Last year I was  invited to attend the Sustainability Marketing 2.0 event at Cranfield. I expected it to be full of holier than thou evangelists but there wasn’t a single one. Instead, it was a gathering of seriously smart strategists who have worked with all sorts of brands from the most saintly to the most misguided. Professors, CEOs, strategists, economists, management consultants and designers with one shared goal – to use our combined knowledge to help brands step up to the  challenge of being better. It was about action not theory. No time was wasted trying to define what sustainability or ethics mean. We all know what they mean. Sustainability is about having a business that can operate indefinitely in a world of finite resources. Being ethical is about treating people and the planet fairly. It’s not rocket science.

I often get asked if I chose to limit my potential client pool by being upfront about ethics. Similarly, an ad agency recently assumed I wouldn’t work with them because of a couple of dodgy clients on their roster.
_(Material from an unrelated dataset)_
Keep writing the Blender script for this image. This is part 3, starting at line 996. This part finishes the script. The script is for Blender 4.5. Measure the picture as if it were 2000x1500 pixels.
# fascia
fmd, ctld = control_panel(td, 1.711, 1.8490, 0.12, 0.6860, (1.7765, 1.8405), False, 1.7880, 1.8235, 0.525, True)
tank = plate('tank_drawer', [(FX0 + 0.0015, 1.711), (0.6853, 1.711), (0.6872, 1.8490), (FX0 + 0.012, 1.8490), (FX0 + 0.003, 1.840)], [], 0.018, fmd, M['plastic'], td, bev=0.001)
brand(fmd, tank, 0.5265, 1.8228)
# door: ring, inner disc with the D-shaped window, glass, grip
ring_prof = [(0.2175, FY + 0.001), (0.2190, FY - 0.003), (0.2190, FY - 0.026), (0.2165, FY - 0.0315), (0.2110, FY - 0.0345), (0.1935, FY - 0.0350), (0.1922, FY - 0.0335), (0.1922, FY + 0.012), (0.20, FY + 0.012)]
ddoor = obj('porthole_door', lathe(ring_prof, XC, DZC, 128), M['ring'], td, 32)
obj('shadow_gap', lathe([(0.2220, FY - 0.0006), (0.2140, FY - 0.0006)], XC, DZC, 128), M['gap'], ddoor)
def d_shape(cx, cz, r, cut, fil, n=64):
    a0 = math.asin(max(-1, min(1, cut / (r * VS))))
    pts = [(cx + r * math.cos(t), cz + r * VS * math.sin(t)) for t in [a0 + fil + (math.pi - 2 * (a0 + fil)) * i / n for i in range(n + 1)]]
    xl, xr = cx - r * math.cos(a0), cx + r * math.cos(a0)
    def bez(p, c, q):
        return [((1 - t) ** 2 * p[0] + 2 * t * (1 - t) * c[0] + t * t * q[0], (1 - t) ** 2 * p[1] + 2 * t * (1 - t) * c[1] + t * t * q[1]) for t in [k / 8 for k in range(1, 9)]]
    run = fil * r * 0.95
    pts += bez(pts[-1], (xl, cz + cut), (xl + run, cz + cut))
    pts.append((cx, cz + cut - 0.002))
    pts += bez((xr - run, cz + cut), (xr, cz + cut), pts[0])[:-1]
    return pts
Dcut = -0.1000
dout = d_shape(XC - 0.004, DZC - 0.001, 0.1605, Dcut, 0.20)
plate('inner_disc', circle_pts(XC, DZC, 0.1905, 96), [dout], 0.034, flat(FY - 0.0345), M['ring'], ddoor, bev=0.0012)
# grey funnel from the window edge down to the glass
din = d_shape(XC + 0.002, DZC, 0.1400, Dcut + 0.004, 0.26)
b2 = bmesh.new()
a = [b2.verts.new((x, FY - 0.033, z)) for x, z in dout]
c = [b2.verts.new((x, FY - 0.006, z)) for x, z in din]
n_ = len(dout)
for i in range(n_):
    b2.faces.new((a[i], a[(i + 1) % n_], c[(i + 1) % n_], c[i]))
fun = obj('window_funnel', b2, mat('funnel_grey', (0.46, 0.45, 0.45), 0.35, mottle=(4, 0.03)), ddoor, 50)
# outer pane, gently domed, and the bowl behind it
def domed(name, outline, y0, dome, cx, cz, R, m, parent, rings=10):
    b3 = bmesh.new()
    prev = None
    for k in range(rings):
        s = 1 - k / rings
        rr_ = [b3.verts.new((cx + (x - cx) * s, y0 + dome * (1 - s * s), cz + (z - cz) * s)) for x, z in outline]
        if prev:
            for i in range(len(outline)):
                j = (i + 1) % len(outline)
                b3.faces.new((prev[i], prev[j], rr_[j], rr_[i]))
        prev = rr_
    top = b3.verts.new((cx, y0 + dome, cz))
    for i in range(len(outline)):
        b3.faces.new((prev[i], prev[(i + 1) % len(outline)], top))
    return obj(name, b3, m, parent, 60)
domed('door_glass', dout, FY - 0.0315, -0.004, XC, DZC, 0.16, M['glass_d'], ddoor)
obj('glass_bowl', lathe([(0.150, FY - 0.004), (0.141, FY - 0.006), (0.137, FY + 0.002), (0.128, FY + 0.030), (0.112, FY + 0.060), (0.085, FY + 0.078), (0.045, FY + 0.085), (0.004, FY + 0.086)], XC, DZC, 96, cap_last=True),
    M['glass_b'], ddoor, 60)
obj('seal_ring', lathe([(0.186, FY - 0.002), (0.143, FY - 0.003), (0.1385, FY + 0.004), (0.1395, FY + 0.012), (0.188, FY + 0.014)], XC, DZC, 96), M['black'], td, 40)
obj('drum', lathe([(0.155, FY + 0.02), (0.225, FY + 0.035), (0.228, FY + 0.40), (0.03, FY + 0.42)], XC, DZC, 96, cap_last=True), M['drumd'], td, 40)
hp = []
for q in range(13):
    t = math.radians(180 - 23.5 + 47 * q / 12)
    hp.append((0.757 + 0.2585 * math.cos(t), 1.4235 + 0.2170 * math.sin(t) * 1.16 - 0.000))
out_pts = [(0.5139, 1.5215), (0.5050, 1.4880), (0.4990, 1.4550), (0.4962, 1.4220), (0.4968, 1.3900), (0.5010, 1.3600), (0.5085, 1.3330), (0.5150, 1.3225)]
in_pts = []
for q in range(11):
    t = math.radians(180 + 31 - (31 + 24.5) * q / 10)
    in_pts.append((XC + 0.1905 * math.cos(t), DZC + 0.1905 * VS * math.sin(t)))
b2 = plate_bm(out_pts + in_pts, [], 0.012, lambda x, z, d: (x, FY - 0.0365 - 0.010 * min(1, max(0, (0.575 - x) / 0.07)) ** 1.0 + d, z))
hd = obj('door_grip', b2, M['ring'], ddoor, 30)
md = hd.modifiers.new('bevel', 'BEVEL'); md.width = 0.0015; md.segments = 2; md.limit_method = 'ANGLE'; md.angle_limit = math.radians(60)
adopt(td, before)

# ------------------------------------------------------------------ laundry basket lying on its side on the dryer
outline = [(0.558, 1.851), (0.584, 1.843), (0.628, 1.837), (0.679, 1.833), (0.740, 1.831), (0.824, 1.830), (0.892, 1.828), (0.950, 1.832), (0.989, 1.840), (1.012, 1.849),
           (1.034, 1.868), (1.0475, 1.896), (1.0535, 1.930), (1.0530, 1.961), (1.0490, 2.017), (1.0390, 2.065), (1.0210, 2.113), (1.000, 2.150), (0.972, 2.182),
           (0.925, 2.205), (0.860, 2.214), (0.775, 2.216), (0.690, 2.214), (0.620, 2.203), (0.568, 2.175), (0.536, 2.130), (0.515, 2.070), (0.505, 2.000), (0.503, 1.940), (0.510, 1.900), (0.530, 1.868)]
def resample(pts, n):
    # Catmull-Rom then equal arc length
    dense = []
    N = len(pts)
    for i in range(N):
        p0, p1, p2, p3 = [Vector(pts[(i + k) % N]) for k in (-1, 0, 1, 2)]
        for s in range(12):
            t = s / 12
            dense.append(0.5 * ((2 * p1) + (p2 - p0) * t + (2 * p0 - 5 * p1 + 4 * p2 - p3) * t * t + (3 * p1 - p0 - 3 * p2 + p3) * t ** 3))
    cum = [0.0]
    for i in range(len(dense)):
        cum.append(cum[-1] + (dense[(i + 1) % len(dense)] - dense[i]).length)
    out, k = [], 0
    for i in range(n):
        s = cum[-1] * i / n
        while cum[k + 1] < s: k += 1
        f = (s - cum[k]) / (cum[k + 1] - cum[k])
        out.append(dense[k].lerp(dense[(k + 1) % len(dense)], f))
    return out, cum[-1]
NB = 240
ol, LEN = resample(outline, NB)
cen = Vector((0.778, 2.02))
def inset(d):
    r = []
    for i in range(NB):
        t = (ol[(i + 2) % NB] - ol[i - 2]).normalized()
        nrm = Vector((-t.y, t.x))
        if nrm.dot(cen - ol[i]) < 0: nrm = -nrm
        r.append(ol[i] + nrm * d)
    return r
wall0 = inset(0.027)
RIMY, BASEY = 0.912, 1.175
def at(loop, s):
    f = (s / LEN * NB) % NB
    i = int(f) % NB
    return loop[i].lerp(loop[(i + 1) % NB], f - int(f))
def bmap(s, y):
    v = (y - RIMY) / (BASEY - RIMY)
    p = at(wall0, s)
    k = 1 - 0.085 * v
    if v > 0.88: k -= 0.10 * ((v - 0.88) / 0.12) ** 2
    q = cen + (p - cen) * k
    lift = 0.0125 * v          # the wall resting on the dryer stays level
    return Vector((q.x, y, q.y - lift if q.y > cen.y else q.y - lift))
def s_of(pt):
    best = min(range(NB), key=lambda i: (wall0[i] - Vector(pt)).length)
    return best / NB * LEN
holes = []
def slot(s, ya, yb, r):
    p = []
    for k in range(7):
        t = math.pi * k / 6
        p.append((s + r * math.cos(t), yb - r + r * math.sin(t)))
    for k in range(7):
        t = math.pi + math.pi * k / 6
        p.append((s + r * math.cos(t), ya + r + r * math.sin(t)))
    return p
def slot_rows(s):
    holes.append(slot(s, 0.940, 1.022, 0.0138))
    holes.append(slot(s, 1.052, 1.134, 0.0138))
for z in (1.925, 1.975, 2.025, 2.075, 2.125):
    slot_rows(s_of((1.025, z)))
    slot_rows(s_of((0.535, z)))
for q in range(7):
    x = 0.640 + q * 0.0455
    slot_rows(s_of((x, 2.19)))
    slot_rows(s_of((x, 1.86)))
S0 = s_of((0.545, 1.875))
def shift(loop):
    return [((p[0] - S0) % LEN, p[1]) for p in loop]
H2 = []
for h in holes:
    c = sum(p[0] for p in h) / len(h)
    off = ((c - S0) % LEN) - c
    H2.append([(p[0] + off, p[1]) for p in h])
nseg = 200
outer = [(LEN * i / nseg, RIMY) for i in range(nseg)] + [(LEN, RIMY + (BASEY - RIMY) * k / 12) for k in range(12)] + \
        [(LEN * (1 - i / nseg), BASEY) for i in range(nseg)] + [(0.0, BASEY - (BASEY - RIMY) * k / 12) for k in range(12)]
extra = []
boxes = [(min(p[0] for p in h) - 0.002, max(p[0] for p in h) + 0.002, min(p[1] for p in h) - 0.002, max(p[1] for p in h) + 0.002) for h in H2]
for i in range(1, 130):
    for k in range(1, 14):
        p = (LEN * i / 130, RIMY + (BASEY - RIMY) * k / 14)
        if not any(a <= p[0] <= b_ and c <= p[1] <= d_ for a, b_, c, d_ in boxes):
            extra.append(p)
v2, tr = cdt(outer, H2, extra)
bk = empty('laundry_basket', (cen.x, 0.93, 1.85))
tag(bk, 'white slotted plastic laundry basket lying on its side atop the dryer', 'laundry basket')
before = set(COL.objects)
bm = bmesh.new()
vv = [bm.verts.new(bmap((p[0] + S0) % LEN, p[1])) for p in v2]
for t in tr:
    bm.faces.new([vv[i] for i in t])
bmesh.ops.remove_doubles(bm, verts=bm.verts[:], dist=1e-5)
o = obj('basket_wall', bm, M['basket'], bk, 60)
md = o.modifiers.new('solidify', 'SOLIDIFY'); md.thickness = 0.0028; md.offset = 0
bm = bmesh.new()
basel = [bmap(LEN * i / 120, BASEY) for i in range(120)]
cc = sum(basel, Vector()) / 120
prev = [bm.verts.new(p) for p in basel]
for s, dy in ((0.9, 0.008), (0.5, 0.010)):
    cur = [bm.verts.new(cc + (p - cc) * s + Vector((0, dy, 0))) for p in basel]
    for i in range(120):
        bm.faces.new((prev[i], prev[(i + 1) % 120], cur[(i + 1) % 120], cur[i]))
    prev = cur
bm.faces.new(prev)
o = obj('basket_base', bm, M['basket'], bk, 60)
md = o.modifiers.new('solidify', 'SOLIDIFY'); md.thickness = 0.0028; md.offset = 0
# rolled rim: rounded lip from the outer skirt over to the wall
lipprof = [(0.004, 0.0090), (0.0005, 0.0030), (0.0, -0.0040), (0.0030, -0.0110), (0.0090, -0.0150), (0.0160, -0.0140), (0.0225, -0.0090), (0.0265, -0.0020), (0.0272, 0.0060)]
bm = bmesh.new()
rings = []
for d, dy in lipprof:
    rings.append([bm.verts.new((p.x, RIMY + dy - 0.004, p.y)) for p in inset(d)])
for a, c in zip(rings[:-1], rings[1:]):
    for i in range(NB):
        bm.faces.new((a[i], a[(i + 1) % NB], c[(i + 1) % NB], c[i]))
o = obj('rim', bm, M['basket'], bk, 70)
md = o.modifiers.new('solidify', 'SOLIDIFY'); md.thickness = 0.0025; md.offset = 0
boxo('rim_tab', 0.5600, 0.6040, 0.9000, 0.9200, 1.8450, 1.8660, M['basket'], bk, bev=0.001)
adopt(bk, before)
There’s a misconception that we won’t work with many brands because of some kind of moral objection but we’re about making things better, not saintly. In the last year, I have worked with an FMCG retailer, a multi-national conglomerate, a hospice and local government. I have even advised brands who are yet to make any ethical commitment at all but there’s always the chance that they will be influenced by what I do and change their minds. The point is that we are realists, not dreamers.
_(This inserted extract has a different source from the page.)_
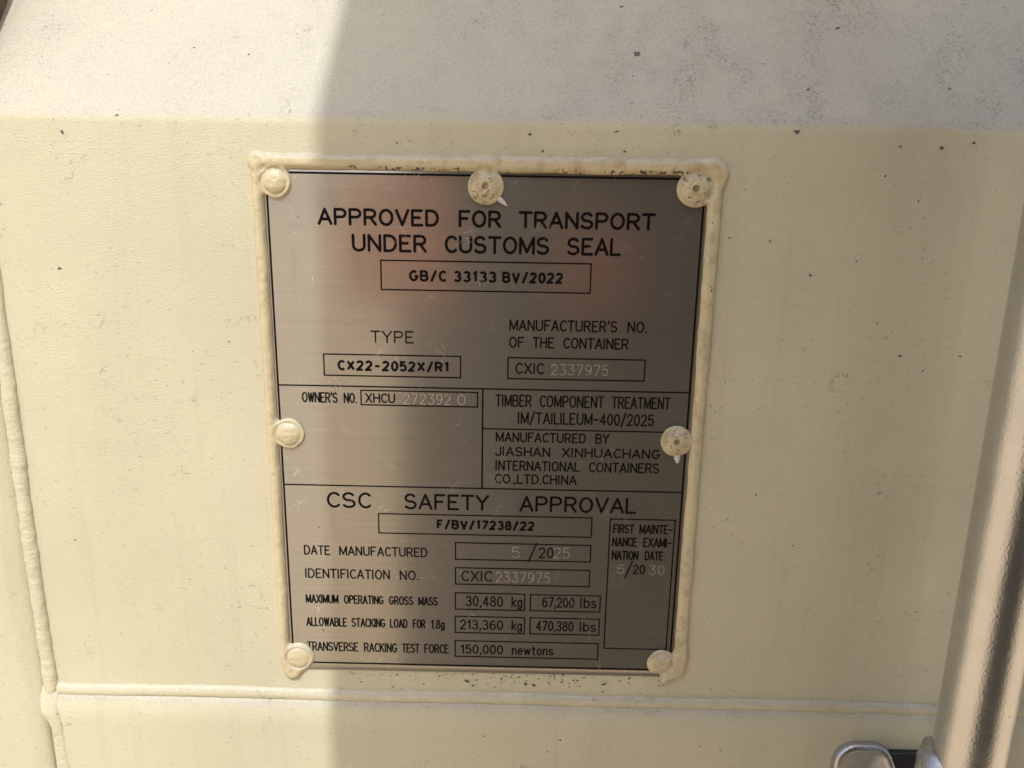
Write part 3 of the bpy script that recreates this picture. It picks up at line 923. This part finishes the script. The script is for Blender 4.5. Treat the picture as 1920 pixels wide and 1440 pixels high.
# ---- sealant: one paint covered bead round three sides, poured over the rivet rims
def sealant():
    st = 0.42
    us = np.arange(-14, 216, st)
    vs = np.arange(-14, 264, st)
    uu, vv = np.meshgrid(us, vs)
    def seg(a, b, r0, r1=None):
        r1 = r0 if r1 is None else r1
        dx, dy = b[0] - a[0], b[1] - a[1]
        t = np.clip(((uu - a[0]) * dx + (vv - a[1]) * dy) / (dx * dx + dy * dy), 0, 1)
        return np.hypot(uu - a[0] - t * dx, vv - a[1] - t * dy) - (r0 + (r1 - r0) * t)
    def disc(u, v, r):
        return np.hypot(uu - u, vv - v) - r
    def smin(a, b, k):
        h = np.clip(0.5 + 0.5 * (b - a) / k, 0, 1)
        return b * (1 - h) + a * h - k * h * (1 - h)
    d = seg((-4.2, -4.6), (-4.4, 248), 2.55, 2.25)
    for e, k in ((seg((-3.2, -4.9), (202, -5.2), 3.05, 3.45), 1.2), (seg((205.0, -3), (205.1, 246), 2.7, 2.9), 1.2),
                 (disc(-3.7, -4.6, 4.0), 2.0), (disc(203.2, -2.2, 7.0), 2.5),
                 (seg((-3.0, 249), (-0.8, 256.6), 4.2, 5.0), 2.0), (seg((205.3, 243), (203.0, 251.5), 3.4, 5.0), 3.0), (seg((203, 251), (197.5, 257.0), 4.2, 2.6), 2.0),
                 (disc(4.2, 4.3, 7.2), 3.0), (disc(4.0, 124.5, 7.4), 3.2), (disc(3.0, 248.6, 7.9), 3.0),
                 (disc(195.8, 4.2, 8.2), 2.0), (disc(195.2, 124.5, 7.2), 0.8), (disc(195.4, 247.0, 6.6), 2.5), (disc(100.5, 4.7, 7.6), 1.0)):
        d = smin(d, e, k)
    d = d + noise2(uu, vv, 5.0, 31) * 0.2 + noise2(uu, vv, 19.0, 32) * 0.26
    s = -d
    wr = 2.6
    t = np.clip(s / wr, 0, 1)
    H = 2.2 * np.sqrt(np.clip(1 - (1 - t) ** 2, 0, 1))
    # thinner where the paint only skins the rivet rims
    near = np.full_like(H, 99.0)
    for u, v, r in ((4.2, 4.3, 6.4), (100.5, 4.7, 8.3), (195.8, 4.2, 8.2), (4.2, 124.5, 6.6), (195.2, 124.5, 7.7), (3.0, 248.6, 5.8), (195.2, 247.2, 6.0)):
        near = np.minimum(near, np.hypot(uu - u, vv - v) - r)
    f = np.clip((near + 0.5) / 2.0, 0, 1)
    f = f * f * (3 - 2 * f)
    H = np.minimum(H, 0.95 + 1.25 * f)
    H = np.where(s > 0, H, np.maximum(s * 1.6, -1.8))
    H = H + np.where(s > 0.3, noise2(uu, vv, 2.0, 33) * 0.16 + noise2(uu, vv, 6.0, 34) * 0.22, 0)
    keep = s > -0.95
    idx = -np.ones(H.shape, int)
    verts, faces, mi = [], [], []
    nr, nc = H.shape
    chipn = noise2(uu, vv, 1.0, 41) + 0.6 * noise2(uu, vv, 3.1, 42) + 0.5 * noise2(uu, vv, 17.0, 43)
    cell = keep[:-1, :-1] & keep[1:, :-1] & keep[:-1, 1:] & keep[1:, 1:]
    for r, c in zip(*np.nonzero(cell)):
        q = []
        for (a, b) in ((r, c), (r, c + 1), (r + 1, c + 1), (r + 1, c)):
            if idx[a, b] < 0:
                idx[a, b] = len(verts)
                verts.append(W(us[b], vs[a], -H[a, b]))
            q.append(idx[a, b])
        faces.append(tuple(q))
        u, v = us[c], vs[r]
        lim = 9.0
        if u > 32 and s[r, c] > 0.05:
            lim = 1.42
            if v < 0 and v > -4.2 and s[r, c] < 1.7:
                lim = 0.62                                  # skin of paint cracked along the lower edge of the top bead
        mi.append(1 if chipn[r, c] > lim else 0)
    return mesh("sealant_bead", verts, faces, [M_SEAL, M_CHIP], plate, True, mi)
sealant()

# ------------------------------------------------------------------ lock rod and its bracket
rod = thing("lock_rod", "galvanised steel lock rod standing upright beside the data plate at the right", "lock rod", W(339.5, 420, -38))
def lathe(u, d, prof, mat, name, parent, n=64, sag=0.0, seed=0):
    verts, faces = [], []
    for (v, r) in prof:
        for j in range(n):
            a = 2 * math.pi * j / n
            verts.append(W(u + r * math.cos(a), v, d + r * math.sin(a)))
    for i in range(len(prof) - 1):
        for j in range(n):
            k = (j + 1) % n
            faces.append((i * n + j, i * n + k, (i + 1) * n + k, (i + 1) * n + j))
    return mesh(name, verts, faces, mat, parent)
lathe(339.5, -38, [(v, 15.9) for v in np.linspace(420, -260, 90)], M_ROD, "tube", rod)

def collar():
    n = 64
    verts, faces = [], []
    rows = [(0.0, 15.95), (0.8, 17.2), (2.5, 18.8), (5.5, 19.9), (10, 20.4), (60, 20.6), (140, 20.6)]
    for i, (dv, r) in enumerate(rows):
        for j in range(n):
            a = 2 * math.pi * j / n
            # the weld climbs at the left of the tube and falls away to the front and right
            lift = 9.0 * math.cos(a - math.pi * 1.0) - 6.0 * math.cos(a + math.pi / 2)
            lump = 0.5 * math.sin(5 * a + i) + 0.3 * math.sin(11 * a + 2 * i)
            v = 279 - lift * (1 if i < 5 else 0.4) + dv + lump * (1 if i < 5 else 0)
            q = r + (0.25 * math.sin(7 * a + i * 2) if i > 1 else 0)
            verts.append(W(339.5 - 1.2 * (i > 1) + q * math.cos(a), v, -38 + q * math.sin(a)))
    for i in range(len(rows) - 1):
        for j in range(n):
            k = (j + 1) % n
            faces.append((i * n + j, i * n + k, (i + 1) * n + k, (i + 1) * n + j))
    faces = [f[::-1] for f in faces]
    mesh("weld_collar", verts, faces, M_CAST, rod)
collar()

bracket = thing("rod_bracket", "galvanised rod bracket with two rounded ears at the foot of the lock rod", "bracket", W(336, 400, -3.3))
def prism(name, outline, d0, d1, r, mat, parent, dish=None):
    """rounded plate: outline (u, v) extruded from depth d0 to d1 (towards the viewer) with a rounded front edge"""
    n = len(outline)
    cx = sum(p[0] for p in outline) / n
    nor = []
    for i in range(n):
        a, b = outline[i - 1], outline[(i + 1) % n]
        dx, dy = b[0] - a[0], b[1] - a[1]
        l = math.hypot(dx, dy)
        nor.append((dy / l, -dx / l))
    area = sum(outline[i][0] * outline[(i + 1) % n][1] - outline[(i + 1) % n][0] * outline[i][1] for i in range(n))
    sg = 1 if area > 0 else -1
    rings = [(0, d0), (0, d1 + r)]
    for k in range(1, 7):
        a = math.pi / 2 * k / 6
        rings.append((r * (1 - math.cos(a)), d1 + r - r * math.sin(a)))
    if dish:
        rings += [(r + 0.9, d1), (r + 1.6, d1 + dish * 0.35), (r + 2.6, d1 + dish)]
    verts, faces = [], []
    for ins, d in rings:
        for i, (u, v) in enumerate(outline):
            verts.append(W(u - sg * nor[i][0] * ins, v - sg * nor[i][1] * ins, d))
    for k in range(len(rings) - 1):
        for i in range(n):
            j = (i + 1) % n
            faces.append((k * n + i, k * n + j, (k + 1) * n + j, (k + 1) * n + i))
    faces.append(tuple((len(rings) - 1) * n + i for i in range(n)))
    return mesh(name, verts, faces, mat, parent)

def round_rect(u0, v0, u1, v1, r, r2=None):
    pts = []
    for cx, cy, a0, rr in ((u1 - r, v0 + r, -90, r), (u1 - 4, v1 - 4, 0, 4), (u0 + 4, v1 - 4, 90, 4), (u0 + r, v0 + r, 180, r)):
        for i in range(13):
            a = math.radians(a0 + 90 * i / 12)
            pts.append((cx + rr * math.cos(a), cy + rr * math.sin(a)))
    return pts
prism("base_plate", round_rect(293, 302, 388, 398, 12), -3.3, -5.4, 1.0, M_CAST, bracket)
def ear_outline(u0, u1, v0, r0, r1, flare):
    pts = []
    for i in range(15):                                        # inner shoulder, running out towards the bush
        a = math.radians(90 - 62 * i / 14)
        pts.append((u1 - r1 + r1 * math.cos(a), v0 + r1 - r1 * math.sin(a)))
    pts.append((u1 + flare, v0 + 42))
    pts.append((u1 + flare, 392))
    pts.append((u0 - 4, 392))
    pts.append((u0 - 1, v0 + 40))
    for i in range(15):
        a = math.radians(180 - 88 * i / 14)
        pts.append((u0 + r0 + r0 * math.cos(a), v0 + r0 - r0 * math.sin(a)))
    return pts
prism("ear", ear_outline(290.0, 322, 289.6, 11.5, 13, 14), -3.4, -8.6, 2.4, M_CAST, bracket, dish=1.4)
prism("ear", [(2 * 336.8 - u, v + 0.8) for u, v in ear_outline(290.5, 322, 289.4, 13, 13, 14)][::-1], -3.4, -8.6, 2.4, M_CAST, bracket, dish=1.4)
bolt = lathe(305, -24.5, [(296.0, 0.01), (296.0, 6.2), (303, 6.2), (303, 0.01)], M_BUSH, "bolt_hole", bracket, 24) if False else None
prism("plastic_bush", [(318, 294.5), (353, 294.5), (353, 380), (318, 380)], -3.6, -7.4, 1.0, M_BUSH, bracket)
It means we can and do work with most brands. First and foremost, how else can we expect them to change? Secondly, sustainability is no longer just an option – we’re strategists who know how to take customers and employees on a journey that all brands have to embark on. Thirdly, such is the interest in ethics and sustainability that even though there will always be some companies that don’t have an ethical bone in their body they are increasingly rare. It is, as always, about balance. Small improvements are better than none. They open the doors to real and meaningful progress further down the line.

It’s also true that some who are the most evangelical about ethics demonstrate none of the values they demand from others. We all know people like that, and my profession is no exception. Ethics are not morals. If we’re going to keep making progress we must ditch moralistic overtones. It needs to happen over time and be overseen by strategists who understand the relationship between business as normal and long term sustainability; strategists who work with all kinds of brands rather than just the converted. Nor should we allow progress to be undermined by petty criticism of occasional compromises, like owning the wrong type of car or writing this post on an Apple MacBook Pro. Nobody is perfect.
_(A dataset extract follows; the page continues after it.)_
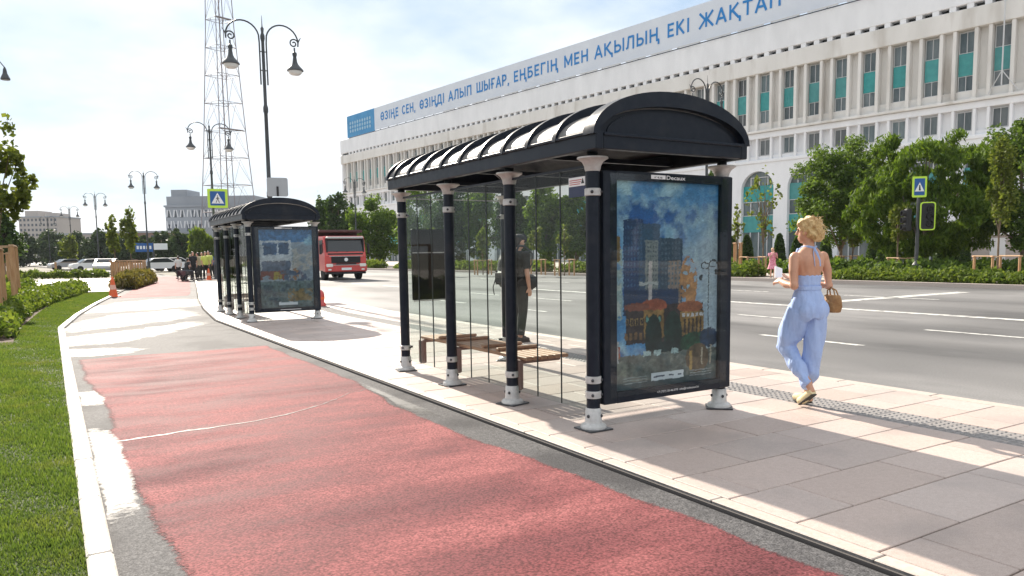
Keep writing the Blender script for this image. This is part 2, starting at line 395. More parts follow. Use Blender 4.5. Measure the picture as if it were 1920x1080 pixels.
# water lying on the lane: low spots that hold a thin film
def water_mat():
    m_ = bpy.data.materials.new('water_film'); m_.use_nodes = True
    b = m_.node_tree.nodes['Principled BSDF']; b.inputs['Base Color'].default_value = (.12, .115, .11, 1); b.inputs['Roughness'].default_value = .5; b.inputs['IOR'].default_value = 1.36
    edge_fade(m_, 17, 1.0); return m_
M_water = water_mat()
def puddle(label, outline, z=LZ+.005, jit=.05, seed=0):
    """outline: closed list of (x, y); resampled with a ragged edge, thinning out towards the rim"""
    pts = []; outline = [(x*SQ, y*SQ) for x, y in outline]
    n_ = len(outline)
    for i in range(n_):
        a = Vector((*outline[i], 0)); b = Vector((*outline[(i+1) % n_], 0)); k = max(2, int((b-a).length/.12))
        d = (b-a).normalized() if (b-a).length > 0 else Vector((1, 0, 0)); nn = Vector((-d.y, d.x, 0))
        for j in range(k):
            p = a.lerp(b, j/k); p = p + nn*jit*(noise.noise(Vector((p.x*3, p.y*3, seed)))+.6*noise.noise(Vector((p.x*9, p.y*9, seed+4)))); pts.append(p)
    c = sum(pts, Vector())/len(pts); m_ = len(pts); vs = []; ev = []; fs = []
    for sc_, e_ in ((1.18, -.05), (1.0, .14), (.8, .34), (.5, .55)):
        for p in pts: q = c.lerp(p, sc_); vs.append((q.x, q.y, z)); ev.append(e_)
    vs.append((c.x, c.y, z)); ev.append(.6)
    for r_ in range(3):
        for i in range(m_): j = (i+1) % m_; fs.append((r_*m_+i, r_*m_+j, (r_+1)*m_+j, (r_+1)*m_+i))
    for i in range(m_): fs.append((3*m_+i, 3*m_+(i+1) % m_, 4*m_))
    o = MB().add(vs, fs).build('puddle', M_water); set_edge(o.data, ev)
    return tag(o, label, 'puddle', 'wet patches on the lane')
puddle('bright wet patch between lawn kerb and red coating, nearest the camera', [(.2, 5.0), (.36, 5.1), (.40, 6.0), (.39, 6.9), (.34, 7.4), (.2, 7.5)], jit=.02, seed=1)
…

Progress of any kind should be recognised and encouraged. Whether we like it or not, business plays a critical role in driving sustainability and ethical behaviour for all humankind.  If we make it black or white it won’t happen. We must balance the need for change with allowing companies to find the path that is right for them, and keep nudging them along. Pressure groups and activists must keep them on their toes but they should be constructive and engaging rather than just hostile.

So, the next time you meet a brand consultant whose into ethics and sustainability remember that they are completely normal. They work in the real world and are just like you – smart, commercially astute and forward thinking. And just like everybody else, they want the world to be a nicer place, but unlike most they’re happy for everybody to know it too.